Australia Post has quietly created an email add-on tool that uses machine learning to find unpaid bills and itemise when they need to be paid.
The Bill Scanner tool is currently in open beta and is “available for Gmail, Outlook, Hotmail and Live accounts”. Users must sign in with their Google or Microsoft credentials.
Once connected to the email account, the tool scans the inbox for bills bearing the Postbillpay logo and barcode and “pulls [any] we find into Bill Scanner”, which is hosted on AWS.
The postal service said it would use undisclosed machine learning techniques to extract data from the bills and itemise them according to due date.
In particular, Bill Scanner looks for the payment amount, due date, and who issued the bill, and also extracts a full copy “for presentation in the application”.
Australia Post said that it was possible to edit the extracted data should the machine read it incorrectly, and it appeared its character recognition could be an issue - at least in the beta.
“Bill Scanner verifies your Postbillpay bills automatically,” the postal service said. “However we are still learning and sometimes misread the date or amount due.”
AusPost said it used SSL encryption for data sent between the email client and the Bill Scanner app, though it did not specify to what level.
It said Bill Scanner would send notifications to the user’s smartphone when a bill was approaching its due date.
The company said it hoped to expand the service to cover other billing services outside of its own.
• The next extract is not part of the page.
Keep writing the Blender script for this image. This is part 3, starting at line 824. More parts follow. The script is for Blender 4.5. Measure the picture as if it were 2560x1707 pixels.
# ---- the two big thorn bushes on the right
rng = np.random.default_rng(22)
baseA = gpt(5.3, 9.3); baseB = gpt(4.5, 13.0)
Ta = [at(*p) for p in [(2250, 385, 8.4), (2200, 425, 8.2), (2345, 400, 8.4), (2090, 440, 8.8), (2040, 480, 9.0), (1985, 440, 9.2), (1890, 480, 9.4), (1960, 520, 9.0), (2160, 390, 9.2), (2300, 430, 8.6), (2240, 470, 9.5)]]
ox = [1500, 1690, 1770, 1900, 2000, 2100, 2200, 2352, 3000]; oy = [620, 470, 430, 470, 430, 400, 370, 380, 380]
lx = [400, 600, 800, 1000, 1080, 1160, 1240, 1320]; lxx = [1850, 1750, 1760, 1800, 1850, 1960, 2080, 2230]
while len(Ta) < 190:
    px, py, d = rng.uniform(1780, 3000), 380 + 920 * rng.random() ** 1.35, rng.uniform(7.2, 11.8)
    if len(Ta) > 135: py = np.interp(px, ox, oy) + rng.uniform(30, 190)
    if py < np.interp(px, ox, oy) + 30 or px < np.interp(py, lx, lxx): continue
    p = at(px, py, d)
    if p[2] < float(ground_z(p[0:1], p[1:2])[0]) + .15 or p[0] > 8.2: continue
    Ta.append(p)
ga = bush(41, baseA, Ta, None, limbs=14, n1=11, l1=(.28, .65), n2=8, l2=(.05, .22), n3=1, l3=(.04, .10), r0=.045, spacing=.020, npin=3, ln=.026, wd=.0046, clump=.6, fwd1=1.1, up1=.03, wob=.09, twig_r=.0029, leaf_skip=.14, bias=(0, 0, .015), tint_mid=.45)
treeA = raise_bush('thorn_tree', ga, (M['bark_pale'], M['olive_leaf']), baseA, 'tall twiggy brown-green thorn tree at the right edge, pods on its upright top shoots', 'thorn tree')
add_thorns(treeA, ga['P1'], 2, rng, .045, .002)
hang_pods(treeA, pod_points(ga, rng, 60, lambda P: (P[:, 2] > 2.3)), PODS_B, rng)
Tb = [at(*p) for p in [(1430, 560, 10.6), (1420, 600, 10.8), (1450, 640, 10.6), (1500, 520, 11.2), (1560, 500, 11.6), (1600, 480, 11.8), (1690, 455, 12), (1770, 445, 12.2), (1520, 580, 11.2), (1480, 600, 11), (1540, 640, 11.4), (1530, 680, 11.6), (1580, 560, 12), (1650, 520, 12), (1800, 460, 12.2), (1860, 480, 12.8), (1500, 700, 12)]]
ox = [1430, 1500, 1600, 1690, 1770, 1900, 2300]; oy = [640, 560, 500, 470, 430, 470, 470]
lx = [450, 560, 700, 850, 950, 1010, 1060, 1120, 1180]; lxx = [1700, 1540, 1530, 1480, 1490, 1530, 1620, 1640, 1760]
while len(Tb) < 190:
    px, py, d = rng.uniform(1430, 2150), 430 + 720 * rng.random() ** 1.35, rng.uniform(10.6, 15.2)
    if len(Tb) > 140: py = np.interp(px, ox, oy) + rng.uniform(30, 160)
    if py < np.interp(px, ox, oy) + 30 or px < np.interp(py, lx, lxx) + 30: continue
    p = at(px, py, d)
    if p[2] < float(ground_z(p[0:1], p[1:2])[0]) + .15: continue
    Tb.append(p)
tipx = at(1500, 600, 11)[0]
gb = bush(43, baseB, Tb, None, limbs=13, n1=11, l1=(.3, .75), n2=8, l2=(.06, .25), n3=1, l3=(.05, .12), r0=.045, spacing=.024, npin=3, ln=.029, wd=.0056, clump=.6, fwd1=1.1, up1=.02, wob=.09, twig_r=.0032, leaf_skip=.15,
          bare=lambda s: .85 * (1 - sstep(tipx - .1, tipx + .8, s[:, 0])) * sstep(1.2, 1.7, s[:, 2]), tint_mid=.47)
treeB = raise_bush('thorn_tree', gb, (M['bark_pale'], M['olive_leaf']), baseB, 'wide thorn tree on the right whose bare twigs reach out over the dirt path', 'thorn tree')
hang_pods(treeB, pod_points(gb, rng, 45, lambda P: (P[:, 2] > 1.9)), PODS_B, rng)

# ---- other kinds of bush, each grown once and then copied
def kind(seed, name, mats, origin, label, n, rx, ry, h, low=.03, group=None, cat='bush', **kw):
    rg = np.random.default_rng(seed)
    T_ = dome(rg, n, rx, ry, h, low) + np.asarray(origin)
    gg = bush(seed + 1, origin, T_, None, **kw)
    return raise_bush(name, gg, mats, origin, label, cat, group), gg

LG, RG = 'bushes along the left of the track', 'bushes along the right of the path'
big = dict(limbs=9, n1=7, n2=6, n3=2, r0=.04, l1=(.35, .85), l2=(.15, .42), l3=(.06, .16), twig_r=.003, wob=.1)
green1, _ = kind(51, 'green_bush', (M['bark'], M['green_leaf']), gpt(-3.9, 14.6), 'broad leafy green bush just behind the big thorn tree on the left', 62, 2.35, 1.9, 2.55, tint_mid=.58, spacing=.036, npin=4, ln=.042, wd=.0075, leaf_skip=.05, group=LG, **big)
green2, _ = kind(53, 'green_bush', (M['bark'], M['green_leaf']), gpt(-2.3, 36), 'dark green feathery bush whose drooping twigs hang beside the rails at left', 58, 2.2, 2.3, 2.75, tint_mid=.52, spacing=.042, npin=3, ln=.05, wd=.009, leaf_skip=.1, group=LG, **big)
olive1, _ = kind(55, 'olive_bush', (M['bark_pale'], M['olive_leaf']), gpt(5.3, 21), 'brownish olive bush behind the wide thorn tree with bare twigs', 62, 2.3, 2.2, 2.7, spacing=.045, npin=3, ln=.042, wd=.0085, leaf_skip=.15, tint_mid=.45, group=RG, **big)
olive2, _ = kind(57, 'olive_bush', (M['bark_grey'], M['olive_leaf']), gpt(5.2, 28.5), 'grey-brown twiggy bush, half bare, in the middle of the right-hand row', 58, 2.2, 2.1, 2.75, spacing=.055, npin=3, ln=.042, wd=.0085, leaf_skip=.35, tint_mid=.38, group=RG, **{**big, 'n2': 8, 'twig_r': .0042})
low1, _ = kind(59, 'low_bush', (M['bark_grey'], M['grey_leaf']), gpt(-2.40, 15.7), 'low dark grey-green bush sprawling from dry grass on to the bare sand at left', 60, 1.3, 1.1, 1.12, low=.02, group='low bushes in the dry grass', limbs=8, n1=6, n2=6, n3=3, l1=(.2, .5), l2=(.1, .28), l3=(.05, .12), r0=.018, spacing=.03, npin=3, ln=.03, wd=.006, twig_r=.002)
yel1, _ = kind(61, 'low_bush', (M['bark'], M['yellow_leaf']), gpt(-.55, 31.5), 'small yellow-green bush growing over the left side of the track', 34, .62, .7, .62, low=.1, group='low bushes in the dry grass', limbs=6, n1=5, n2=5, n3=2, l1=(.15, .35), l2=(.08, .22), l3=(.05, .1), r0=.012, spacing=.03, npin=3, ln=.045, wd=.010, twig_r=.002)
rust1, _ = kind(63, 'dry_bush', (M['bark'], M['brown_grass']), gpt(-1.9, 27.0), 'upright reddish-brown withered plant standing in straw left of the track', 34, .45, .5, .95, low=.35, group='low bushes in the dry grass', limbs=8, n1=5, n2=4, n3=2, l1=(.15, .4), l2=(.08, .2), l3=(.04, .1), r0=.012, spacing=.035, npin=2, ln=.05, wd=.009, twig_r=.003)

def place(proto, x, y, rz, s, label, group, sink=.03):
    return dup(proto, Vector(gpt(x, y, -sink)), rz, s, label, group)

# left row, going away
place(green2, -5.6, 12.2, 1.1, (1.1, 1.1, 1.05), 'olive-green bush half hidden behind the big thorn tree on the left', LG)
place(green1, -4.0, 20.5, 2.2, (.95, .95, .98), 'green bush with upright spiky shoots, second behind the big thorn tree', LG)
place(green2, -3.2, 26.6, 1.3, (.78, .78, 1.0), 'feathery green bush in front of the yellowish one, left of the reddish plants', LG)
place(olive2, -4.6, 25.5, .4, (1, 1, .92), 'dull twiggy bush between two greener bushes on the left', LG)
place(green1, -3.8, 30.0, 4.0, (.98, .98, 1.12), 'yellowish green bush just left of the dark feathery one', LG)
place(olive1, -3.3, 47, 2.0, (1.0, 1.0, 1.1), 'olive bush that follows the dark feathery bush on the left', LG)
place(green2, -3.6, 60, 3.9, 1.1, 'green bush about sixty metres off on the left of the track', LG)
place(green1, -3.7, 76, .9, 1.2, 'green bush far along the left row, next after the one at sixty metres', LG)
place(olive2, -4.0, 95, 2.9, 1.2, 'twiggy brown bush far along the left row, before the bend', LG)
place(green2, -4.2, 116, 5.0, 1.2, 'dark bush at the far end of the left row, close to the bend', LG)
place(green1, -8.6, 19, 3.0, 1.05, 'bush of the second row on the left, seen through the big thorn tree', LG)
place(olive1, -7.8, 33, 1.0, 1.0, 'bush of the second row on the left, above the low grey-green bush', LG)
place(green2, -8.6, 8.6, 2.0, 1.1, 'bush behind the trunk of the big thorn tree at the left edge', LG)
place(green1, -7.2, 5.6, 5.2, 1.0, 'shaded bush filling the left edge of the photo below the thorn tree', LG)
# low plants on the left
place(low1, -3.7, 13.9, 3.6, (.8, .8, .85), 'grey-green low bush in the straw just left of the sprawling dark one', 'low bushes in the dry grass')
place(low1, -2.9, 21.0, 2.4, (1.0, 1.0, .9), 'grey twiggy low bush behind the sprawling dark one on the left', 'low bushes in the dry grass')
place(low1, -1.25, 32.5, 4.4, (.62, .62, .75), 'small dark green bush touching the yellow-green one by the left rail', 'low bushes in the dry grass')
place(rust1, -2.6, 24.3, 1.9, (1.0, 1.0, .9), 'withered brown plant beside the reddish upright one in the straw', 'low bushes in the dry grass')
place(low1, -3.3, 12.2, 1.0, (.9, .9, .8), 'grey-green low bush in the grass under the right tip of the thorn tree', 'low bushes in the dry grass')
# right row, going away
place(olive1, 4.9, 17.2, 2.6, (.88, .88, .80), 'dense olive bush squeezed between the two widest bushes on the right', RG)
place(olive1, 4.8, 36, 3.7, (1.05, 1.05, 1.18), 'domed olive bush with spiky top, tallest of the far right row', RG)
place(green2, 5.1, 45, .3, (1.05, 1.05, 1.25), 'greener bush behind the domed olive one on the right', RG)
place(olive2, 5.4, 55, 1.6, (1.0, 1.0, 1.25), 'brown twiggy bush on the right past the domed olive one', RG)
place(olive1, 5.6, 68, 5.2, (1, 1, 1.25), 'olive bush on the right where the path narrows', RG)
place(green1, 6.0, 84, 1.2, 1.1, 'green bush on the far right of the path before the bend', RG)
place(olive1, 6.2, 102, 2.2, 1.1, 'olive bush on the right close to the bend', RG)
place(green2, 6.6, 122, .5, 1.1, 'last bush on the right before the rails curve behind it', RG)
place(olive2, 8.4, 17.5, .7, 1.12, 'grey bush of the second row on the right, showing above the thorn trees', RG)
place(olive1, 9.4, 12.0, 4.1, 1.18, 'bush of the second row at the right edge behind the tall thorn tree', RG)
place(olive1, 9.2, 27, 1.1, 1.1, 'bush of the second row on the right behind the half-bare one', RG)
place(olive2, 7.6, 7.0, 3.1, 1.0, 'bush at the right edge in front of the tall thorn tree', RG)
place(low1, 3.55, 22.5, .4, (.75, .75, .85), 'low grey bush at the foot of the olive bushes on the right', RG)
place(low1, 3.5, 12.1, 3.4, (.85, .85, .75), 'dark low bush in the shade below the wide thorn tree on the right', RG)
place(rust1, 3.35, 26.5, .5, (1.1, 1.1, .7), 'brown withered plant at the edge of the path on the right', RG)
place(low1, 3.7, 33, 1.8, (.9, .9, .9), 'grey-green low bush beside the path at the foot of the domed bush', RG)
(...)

It also indicated it could expand the number of email services it is able to connect to.
The project appears to be driven by Australia Post innovation labs, or AP Labs.
Stephen Bellchester, a senior developer at AusPost, said it had taken significant effort to put together a training dataset for the machine learning algorithm.
“We needed hundreds of PDF bills from various billers and in various forms like an overdue bill, a direct debit bill and so on,” he said.
“Getting that first test set was a huge task.”
Bellchester indicated AusPost had also tested customers’ appetite for the permissions required for Bill Scanner’s operation.
“We needed our customers to grant us access to their email inbox so the machine learning could search for different types of electronic bills from multiple providers in Australia,” he said.
“Because privacy is absolutely key to what we’re doing, we’re very careful to only take emails from recognised billers.”